Mr Hogan-Howe told reporters: "It does shock you. The scale of it, if you accept all the public accounts of the activity then it's possibly spanned 50 years, which is a huge amount of time."

He said that people may not have acted on their concerns about Savile because of his reputation at the time.

"You might have thought that people would at least have talked about it and intervened," Mr Hogan-Howe said.

"It does look as if from time to time people have been concerned, they've made the start to intervene.

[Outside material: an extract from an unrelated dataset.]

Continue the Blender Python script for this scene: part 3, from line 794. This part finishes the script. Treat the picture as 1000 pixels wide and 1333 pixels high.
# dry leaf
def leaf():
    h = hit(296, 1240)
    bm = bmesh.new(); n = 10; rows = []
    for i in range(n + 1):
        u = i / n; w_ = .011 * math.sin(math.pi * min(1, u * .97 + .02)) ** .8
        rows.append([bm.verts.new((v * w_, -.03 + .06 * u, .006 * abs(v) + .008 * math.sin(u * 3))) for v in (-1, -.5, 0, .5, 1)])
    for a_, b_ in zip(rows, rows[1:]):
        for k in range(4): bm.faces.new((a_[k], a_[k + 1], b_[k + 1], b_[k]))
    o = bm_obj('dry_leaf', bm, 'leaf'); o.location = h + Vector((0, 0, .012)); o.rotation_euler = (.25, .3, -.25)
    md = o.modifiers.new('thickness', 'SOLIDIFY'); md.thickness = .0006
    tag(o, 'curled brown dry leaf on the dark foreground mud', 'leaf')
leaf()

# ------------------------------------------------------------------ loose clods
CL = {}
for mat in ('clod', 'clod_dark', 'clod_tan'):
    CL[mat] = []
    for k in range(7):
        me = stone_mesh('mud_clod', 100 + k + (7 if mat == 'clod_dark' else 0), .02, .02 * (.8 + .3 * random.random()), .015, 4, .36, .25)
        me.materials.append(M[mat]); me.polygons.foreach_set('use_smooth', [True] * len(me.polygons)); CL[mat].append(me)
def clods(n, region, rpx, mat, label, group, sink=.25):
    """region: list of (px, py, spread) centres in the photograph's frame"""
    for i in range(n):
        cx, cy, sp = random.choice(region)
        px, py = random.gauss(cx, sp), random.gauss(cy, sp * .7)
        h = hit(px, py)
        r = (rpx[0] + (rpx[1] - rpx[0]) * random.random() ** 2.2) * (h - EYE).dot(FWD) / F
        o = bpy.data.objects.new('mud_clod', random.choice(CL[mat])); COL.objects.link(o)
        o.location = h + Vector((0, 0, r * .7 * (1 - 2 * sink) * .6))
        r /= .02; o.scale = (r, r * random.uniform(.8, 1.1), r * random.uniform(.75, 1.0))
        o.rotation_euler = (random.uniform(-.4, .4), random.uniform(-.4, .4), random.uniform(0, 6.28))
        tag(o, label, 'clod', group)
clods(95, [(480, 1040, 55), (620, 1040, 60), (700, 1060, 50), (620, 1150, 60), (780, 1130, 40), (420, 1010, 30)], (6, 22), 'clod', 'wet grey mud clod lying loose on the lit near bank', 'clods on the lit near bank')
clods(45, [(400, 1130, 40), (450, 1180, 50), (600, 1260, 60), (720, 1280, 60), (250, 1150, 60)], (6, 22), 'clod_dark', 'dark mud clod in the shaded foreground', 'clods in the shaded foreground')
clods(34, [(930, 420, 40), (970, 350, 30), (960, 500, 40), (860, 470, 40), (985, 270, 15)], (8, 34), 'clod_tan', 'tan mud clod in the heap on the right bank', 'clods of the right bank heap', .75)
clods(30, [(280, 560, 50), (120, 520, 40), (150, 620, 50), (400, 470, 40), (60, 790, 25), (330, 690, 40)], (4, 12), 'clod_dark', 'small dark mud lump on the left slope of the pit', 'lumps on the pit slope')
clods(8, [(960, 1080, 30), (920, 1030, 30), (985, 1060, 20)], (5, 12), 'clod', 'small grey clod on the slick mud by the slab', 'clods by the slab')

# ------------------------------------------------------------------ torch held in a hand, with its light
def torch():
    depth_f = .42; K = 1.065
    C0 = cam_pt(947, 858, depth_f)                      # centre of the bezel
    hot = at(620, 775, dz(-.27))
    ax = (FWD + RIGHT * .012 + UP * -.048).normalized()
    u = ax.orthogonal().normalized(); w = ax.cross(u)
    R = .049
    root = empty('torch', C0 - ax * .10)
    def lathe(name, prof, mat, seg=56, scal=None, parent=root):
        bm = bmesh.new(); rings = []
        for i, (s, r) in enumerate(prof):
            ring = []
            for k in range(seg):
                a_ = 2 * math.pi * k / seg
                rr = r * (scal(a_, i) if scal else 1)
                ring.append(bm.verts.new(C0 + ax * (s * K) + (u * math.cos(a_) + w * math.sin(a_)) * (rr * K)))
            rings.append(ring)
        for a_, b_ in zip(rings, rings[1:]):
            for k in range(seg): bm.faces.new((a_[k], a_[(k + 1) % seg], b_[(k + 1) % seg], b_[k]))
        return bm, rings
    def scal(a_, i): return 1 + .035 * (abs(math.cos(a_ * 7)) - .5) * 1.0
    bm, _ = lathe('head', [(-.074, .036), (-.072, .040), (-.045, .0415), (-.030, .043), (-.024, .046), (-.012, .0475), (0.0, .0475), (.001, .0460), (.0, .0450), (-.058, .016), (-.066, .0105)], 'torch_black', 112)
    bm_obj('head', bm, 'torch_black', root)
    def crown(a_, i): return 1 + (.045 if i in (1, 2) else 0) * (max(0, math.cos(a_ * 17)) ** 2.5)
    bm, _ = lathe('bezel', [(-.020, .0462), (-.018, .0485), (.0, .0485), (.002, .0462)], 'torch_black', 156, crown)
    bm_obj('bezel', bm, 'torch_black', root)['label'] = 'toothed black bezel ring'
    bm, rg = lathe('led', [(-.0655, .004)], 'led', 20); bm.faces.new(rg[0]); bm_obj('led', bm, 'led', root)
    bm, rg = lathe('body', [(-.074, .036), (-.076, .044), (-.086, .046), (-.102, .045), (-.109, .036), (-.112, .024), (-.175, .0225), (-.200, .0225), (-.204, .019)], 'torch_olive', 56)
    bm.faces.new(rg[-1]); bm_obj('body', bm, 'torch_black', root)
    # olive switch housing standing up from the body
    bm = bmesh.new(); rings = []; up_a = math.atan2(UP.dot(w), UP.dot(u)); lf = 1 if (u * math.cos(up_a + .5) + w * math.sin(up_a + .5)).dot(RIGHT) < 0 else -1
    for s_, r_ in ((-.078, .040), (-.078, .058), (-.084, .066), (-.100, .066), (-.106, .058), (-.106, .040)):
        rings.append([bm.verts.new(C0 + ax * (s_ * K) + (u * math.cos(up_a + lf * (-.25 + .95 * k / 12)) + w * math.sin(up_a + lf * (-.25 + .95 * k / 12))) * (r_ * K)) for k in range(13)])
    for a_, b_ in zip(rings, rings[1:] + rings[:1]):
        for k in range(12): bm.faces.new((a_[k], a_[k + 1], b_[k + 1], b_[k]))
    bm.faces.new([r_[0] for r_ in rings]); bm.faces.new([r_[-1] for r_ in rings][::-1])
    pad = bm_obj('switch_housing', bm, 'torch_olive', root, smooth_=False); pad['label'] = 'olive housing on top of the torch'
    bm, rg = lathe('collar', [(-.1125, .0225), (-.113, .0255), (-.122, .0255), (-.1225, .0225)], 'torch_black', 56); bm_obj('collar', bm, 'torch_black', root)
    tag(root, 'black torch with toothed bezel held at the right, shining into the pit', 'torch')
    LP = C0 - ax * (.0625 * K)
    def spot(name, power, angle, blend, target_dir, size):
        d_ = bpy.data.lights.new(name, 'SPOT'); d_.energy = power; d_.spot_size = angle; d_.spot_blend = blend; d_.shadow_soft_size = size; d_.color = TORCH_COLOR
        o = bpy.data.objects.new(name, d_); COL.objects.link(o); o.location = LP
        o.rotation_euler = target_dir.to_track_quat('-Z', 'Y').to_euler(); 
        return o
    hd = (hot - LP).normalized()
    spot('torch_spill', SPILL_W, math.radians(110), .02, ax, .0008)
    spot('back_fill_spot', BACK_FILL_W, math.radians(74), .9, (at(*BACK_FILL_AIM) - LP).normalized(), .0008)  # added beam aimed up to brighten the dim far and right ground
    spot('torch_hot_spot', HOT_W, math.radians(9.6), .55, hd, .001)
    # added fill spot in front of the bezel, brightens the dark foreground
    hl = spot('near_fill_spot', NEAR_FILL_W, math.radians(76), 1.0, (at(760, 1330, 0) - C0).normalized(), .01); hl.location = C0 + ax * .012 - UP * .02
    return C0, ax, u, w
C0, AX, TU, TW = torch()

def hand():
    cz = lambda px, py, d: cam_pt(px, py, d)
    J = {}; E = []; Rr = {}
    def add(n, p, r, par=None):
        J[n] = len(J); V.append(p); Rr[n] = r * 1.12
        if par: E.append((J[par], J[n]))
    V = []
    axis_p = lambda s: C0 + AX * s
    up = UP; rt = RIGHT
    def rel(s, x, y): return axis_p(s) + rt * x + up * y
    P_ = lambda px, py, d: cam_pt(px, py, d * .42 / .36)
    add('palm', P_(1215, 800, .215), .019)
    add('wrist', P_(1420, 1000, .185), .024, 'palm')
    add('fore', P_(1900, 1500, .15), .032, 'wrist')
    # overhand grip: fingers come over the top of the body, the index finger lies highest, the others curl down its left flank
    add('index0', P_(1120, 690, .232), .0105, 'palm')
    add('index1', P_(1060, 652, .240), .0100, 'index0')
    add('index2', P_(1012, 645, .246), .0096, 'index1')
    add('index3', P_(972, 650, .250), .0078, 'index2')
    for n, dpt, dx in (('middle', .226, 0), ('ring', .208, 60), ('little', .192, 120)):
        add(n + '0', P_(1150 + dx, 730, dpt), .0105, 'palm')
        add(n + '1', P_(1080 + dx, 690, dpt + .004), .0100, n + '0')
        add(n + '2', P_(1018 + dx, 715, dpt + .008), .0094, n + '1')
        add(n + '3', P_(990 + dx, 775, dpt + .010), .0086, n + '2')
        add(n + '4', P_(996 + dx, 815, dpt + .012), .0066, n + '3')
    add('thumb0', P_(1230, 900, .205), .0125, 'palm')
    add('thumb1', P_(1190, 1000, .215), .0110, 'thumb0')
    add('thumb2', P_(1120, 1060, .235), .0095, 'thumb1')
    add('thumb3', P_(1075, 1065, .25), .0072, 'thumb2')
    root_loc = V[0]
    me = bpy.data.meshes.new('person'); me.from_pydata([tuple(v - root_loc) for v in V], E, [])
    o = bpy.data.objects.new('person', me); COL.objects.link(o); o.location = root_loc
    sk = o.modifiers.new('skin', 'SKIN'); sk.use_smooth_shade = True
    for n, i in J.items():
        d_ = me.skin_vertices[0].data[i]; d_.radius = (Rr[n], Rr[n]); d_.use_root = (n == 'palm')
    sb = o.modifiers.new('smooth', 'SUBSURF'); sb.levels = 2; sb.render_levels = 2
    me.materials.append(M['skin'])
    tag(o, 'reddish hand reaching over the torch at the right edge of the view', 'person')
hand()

But probably then they've relied a little bit too much on his reputation and his word that he did nothing."

Two potential victims came forward to Scotland Yard - one of whom claimed she had been abused in the 1970s but did not want to pursue a criminal investigation.

Officers are trying to find the original file relating to a second claim made by another woman who alleged she was assaulted in the 1980s, possibly in a caravan outside BBC premises in west London.

The commissioner said a lot of what happened was before changes were made to the sharing of police data following the murders of Holly Wells and Jessica Chapman.

A team of 30 officers are currently investigating three categories of allegations: those involving Savile, those involving Savile and others, and those involving others.

The commissioner said that most of the "others" were involved in the entertainment industry.

Peter Davies, chief executive of the Child Exploitation and Online Protection centre (Ceop), said he wanted to make sure that all possible lessons had been learned from the Savile case.

"I won't be happy until I know for certain that all the lessons that can be learned from the Savile case have now been learned," he said.

"It is a salutary warning for police practitioners of the need to keep on the alert and make sure that the many steps that have been put in place since the '70s and '80s actually are going to work as best they can.

"We are living in a different world to the 1970s in terms of our understanding of child sexual abuse and our tolerance of it."

An independent probe has now been launched into the BBC's "culture and practices" during Savile's career.

The inquiry, led by former Court of Appeal judge Dame Janet Smith, will also determine whether the broadcaster's child protection and whistle-blowing policies are up to scratch.

It comes a year to the day since Savile died aged 84 at his home in Leeds, and a day after former pop star Gary Glitter was arrested and bailed until mid-December by police investigating the Savile scandal.